● **YOUR TASK**:
Whenever a line below holds the word "Write", copy that line.

● **DATA SHOWN**:
- - - -

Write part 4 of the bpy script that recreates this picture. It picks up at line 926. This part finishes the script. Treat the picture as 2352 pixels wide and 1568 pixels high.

- - - -

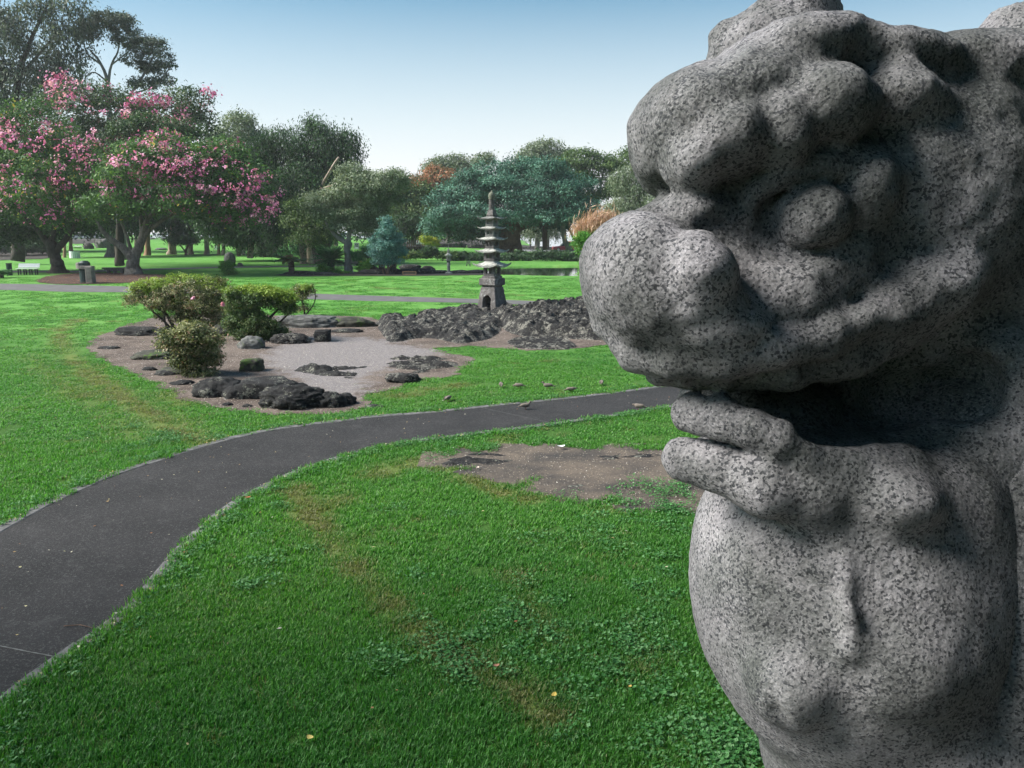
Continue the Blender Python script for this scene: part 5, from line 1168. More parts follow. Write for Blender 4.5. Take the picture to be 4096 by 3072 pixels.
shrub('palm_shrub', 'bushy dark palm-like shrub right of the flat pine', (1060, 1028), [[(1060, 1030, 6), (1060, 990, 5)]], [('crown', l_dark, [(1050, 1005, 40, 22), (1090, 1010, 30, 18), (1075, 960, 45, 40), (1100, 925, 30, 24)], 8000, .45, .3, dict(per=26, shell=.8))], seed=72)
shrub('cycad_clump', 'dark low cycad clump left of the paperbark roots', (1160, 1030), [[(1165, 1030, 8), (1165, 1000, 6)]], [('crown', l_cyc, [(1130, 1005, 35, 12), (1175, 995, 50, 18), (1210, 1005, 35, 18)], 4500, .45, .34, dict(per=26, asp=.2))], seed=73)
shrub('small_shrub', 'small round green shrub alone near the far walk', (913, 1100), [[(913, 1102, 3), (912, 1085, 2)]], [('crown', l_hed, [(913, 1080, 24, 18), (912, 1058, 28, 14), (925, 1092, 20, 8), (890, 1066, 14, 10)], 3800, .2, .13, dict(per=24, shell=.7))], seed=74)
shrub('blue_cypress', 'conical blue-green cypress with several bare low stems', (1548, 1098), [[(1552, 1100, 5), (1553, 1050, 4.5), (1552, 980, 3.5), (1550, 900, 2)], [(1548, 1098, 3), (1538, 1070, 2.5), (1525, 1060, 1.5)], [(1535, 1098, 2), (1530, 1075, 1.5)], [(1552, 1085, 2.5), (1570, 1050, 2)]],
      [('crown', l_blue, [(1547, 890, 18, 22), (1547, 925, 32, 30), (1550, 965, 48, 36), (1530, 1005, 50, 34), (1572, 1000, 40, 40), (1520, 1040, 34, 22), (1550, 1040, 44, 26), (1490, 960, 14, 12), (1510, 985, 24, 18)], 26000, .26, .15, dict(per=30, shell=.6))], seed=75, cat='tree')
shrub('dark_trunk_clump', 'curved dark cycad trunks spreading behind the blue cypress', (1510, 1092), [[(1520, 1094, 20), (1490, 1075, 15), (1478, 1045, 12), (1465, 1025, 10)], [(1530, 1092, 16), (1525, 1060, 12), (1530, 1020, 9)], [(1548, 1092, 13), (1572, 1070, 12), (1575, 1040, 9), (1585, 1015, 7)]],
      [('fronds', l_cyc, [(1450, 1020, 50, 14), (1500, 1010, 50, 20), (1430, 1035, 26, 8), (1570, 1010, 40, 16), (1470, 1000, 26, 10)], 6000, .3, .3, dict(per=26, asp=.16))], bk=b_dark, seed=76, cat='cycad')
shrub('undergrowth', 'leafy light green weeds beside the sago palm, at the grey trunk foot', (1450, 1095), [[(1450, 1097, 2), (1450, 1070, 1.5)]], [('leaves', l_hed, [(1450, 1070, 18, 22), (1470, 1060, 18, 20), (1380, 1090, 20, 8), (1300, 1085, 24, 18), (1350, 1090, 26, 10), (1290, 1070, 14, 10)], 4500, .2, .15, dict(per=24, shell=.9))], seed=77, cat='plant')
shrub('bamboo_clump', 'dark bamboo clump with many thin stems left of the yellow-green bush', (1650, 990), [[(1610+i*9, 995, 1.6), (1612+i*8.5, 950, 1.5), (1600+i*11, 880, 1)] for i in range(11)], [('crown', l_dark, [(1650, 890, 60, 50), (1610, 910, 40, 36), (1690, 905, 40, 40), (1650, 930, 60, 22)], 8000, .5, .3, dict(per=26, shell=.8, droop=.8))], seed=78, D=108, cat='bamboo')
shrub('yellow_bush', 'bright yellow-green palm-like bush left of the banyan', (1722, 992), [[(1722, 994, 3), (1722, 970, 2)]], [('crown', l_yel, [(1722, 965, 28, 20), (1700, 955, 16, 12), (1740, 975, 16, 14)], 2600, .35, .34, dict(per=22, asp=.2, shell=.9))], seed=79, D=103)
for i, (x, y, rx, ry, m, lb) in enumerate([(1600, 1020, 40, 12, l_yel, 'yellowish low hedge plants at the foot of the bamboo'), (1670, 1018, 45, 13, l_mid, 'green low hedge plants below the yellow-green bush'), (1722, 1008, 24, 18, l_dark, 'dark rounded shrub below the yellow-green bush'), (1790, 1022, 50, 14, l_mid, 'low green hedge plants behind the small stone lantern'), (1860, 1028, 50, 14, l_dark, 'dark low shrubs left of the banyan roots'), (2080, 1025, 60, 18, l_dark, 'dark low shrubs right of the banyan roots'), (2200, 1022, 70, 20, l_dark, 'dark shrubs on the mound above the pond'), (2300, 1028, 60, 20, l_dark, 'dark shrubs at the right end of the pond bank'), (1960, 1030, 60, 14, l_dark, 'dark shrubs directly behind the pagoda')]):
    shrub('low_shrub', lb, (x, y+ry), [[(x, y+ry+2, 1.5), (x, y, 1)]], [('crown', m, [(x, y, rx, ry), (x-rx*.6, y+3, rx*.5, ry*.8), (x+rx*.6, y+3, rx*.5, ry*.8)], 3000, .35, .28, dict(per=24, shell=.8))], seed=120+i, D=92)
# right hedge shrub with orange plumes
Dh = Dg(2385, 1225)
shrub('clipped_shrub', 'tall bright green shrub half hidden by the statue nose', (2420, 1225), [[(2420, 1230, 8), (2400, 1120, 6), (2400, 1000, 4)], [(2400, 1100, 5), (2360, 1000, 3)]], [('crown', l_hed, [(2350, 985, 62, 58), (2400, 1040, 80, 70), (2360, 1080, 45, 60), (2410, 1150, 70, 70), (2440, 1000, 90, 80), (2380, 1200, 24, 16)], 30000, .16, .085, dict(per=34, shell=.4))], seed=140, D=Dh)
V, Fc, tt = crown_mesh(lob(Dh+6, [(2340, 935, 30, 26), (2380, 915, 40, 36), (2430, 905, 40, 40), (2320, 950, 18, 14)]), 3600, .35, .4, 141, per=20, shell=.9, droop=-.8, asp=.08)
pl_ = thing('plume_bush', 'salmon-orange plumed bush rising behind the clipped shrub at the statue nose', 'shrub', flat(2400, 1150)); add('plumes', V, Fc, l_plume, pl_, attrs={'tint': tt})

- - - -

● **REPLY**:
Write part 4 of the bpy script that recreates this picture. It picks up at line 926. This part finishes the script. Treat the picture as 2352 pixels wide and 1568 pixels high.
Continue the Blender Python script for this scene: part 5, from line 1168. More parts follow. Write for Blender 4.5. Take the picture to be 4096 by 3072 pixels.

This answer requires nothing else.